Yalnız ve Özgür

“Şubat Yolcusu” şiirinin bende uyandırdığı ilk duygu, derin bir yalnızlıktı. İnsanın içindeki bu yalnızlığı, hiçbir ressam tam anlamıyla tuvale aktaramaz. Yalnız insanların en büyük sığınakları gecelerdir. Gece, kimsesizliğin içinde özgürlüğü de barındırır. Bu yüzden onlar için akşamın kasvetli olması üzücü değil, aksine bir teselli gibidir.

Attilâ İlhan’ın “ceplerinde bozuk bir bulut uğultusu” ifadesi ise inanılmaz bir betimleme örneğidir.

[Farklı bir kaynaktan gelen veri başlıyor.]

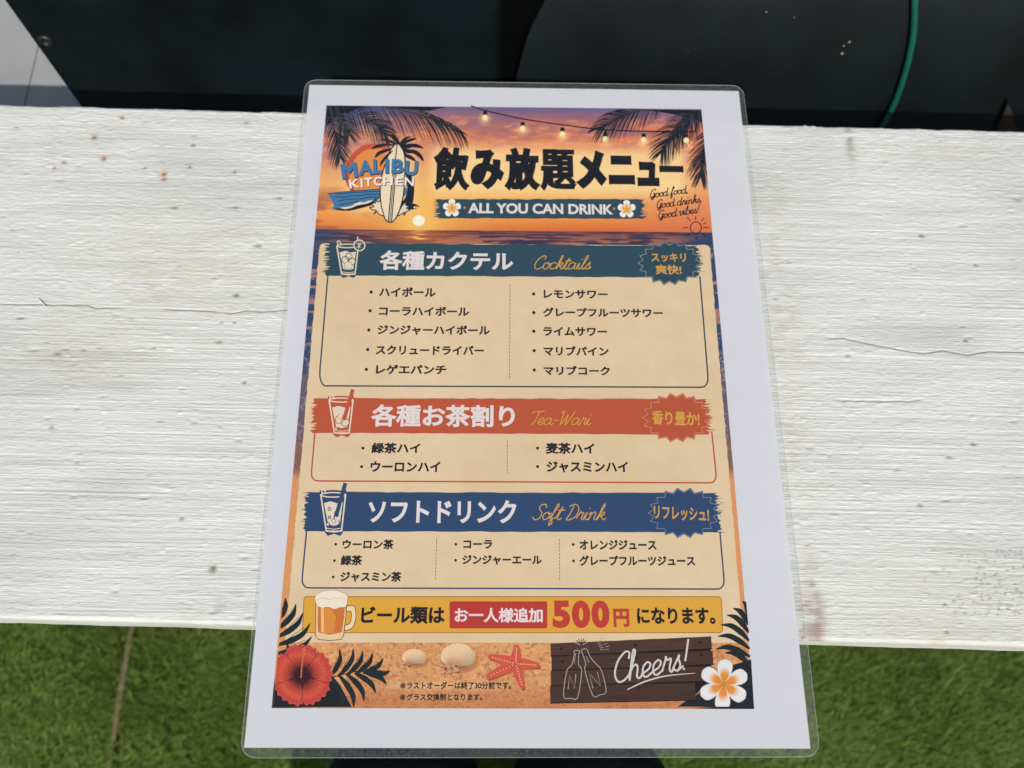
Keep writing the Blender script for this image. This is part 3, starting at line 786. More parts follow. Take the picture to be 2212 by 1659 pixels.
frond(F, cA((225, 60), (330, 190), (400, 300), (430, 380)), 37, 42, DARKG, 2.1, droop=.2, wd=1.7, tipcol=G2)
frond(F, cA((225, 60), (520, 180), (700, 290), (800, 385)), 48, 50, DARKG, 2.2, droop=.22, wd=1.7, tipcol=G2)
frond(F, cA((205, 130), (285, 330), (325, 480), (345, 600)), 43, 45, DARKG, 2.3, droop=.2, wd=1.7, tipcol=G2)
frond(F, cA((480, 70), (820, 120), (1120, 190), (1340, 270), (1530, 370)), 66, 57, DARKG, 2.2, droop=.35, wd=1.7, side=(1, .5), tipcol=G1)
F.poly(cA((740, 96), (1380, 104), (1200, 150), (950, 130)), ink(24, 27, 27), 2.1)
clip_to_print(F); F.build('palm_frond', sunset)
F = Flat()
F.poly(cB((1130, 118), (1872, 132), (1885, 260), (1780, 230), (1640, 190), (1400, 150)), ink(24, 27, 28), 2)
frond(F, cB((1880, 90), (1780, 230), (1700, 330), (1640, 400)), 41, 42, DARKG, 2.1, droop=.2, wd=1.7, tipcol=G1)
frond(F, cB((1500, 60), (1250, 150), (1050, 230), (870, 330)), 48, 52, DARKG, 2.2, droop=.25, wd=1.7, tipcol=G1)
frond(F, cB((1860, 110), (1680, 280), (1560, 420), (1480, 560)), 51, 55, DARKG, 2.3, droop=.15, wd=1.7, tipcol=G2)
frond(F, cB((1930, 330), (1900, 500), (1880, 640), (1862, 790)), 43, 50, DARKG, 2.4, droop=.15, wd=1.7, tipcol=G1)
clip_to_print(F); F.build('palm_frond', sunset)
# ---- light string
F = Flat()
BLK = ink(30, 24, 26)
F.stroke([(1018, 231), (1047, 241), (1090, 251), (1130, 259.5), (1172, 266), (1214, 272), (1260, 278), (1307, 283), (1350, 284.8), (1390, 286), (1440, 287), (1500, 287.5)], 2.6, BLK, 3, crv=True)
for bx, by_ in BULBS:
    F.poly([(bx - 4, by_ - 13), (bx + 4.4, by_ - 13), (bx + 5, by_ - 4), (bx - 4.4, by_ - 4)], BLK, 3.1)
    F.disc((bx, by_ + 1), 6.2, ink(255, 246, 214), 3.2, ry=6.5, rim=ink(252, 206, 120))
F.build('light_string', sunset)

# ---- emblem with palm, sun, surfboard, wave and lettering
NAVY = ink(30, 33, 40); CREAM = ink(233, 212, 178); BLUE = ink(64, 118, 160)
emb = bpy.data.objects.new('printed_emblem', None); COL.objects.link(emb); emb.parent = menu
F = Flat()
ring = [(420, 1060), (360, 960), (330, 850), (335, 700), (370, 580), (440, 470), (540, 370), (680, 300), (880, 290), (1000, 320), (1000, 900), (930, 1030), (500, 1060)]
F.poly(catmull(cL(*ring[:10]), 4).tolist() + cL(*ring[10:]), ink(196, 84, 56), 3)
inn = [(490, 1050), (430, 940), (405, 820), (420, 680), (480, 560), (580, 450), (720, 380), (900, 370), (1000, 380), (1000, 1030)]
F.poly(catmull(cL(*inn[:9]), 4).tolist() + cL(*inn[9:]), ink(226, 138, 62), 3.2)
F.build('emblem_sun', emb)
F = Flat()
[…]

Normalde insan cebinde bozuk para taşır, fakat Şubat Yolcusu cebinde bulutların uğultusunu hisseder. İşte bu, yalnızlığın ve özgürlüğün iç içe geçtiği, sıradanlıktan uzak bir ruh hâlini yansıtır. Şiir, gecenin bir noktasında içine düşen yalnızlık korkusunun, sabaha karşı umutla yer değiştirmesini anlatır. Sabahın aydınlanması, geceden kalan umutsuzluğun ve karanlığın oyunlarının bozulması gibidir.

Bu yazıyı kaleme almadan önce Attilâ İlhan hakkında birçok araştırma yaptım. Şiirlerindeki derin anlamlar ve duygular beni fazlasıyla etkiledi. Bununla da yetinmedim, aile büyüklerime onun şiirlerini nasıl yorumladıklarını sordum. Onların anlatımları o kadar etkileyiciydi ki, neden bu büyük şairi daha önce keşfetmediğime şaşırdım. Aldığım ilhamla, “Şubat Yolcusu”nun bende uyandırdığı hisleri bu yazıya döktüm.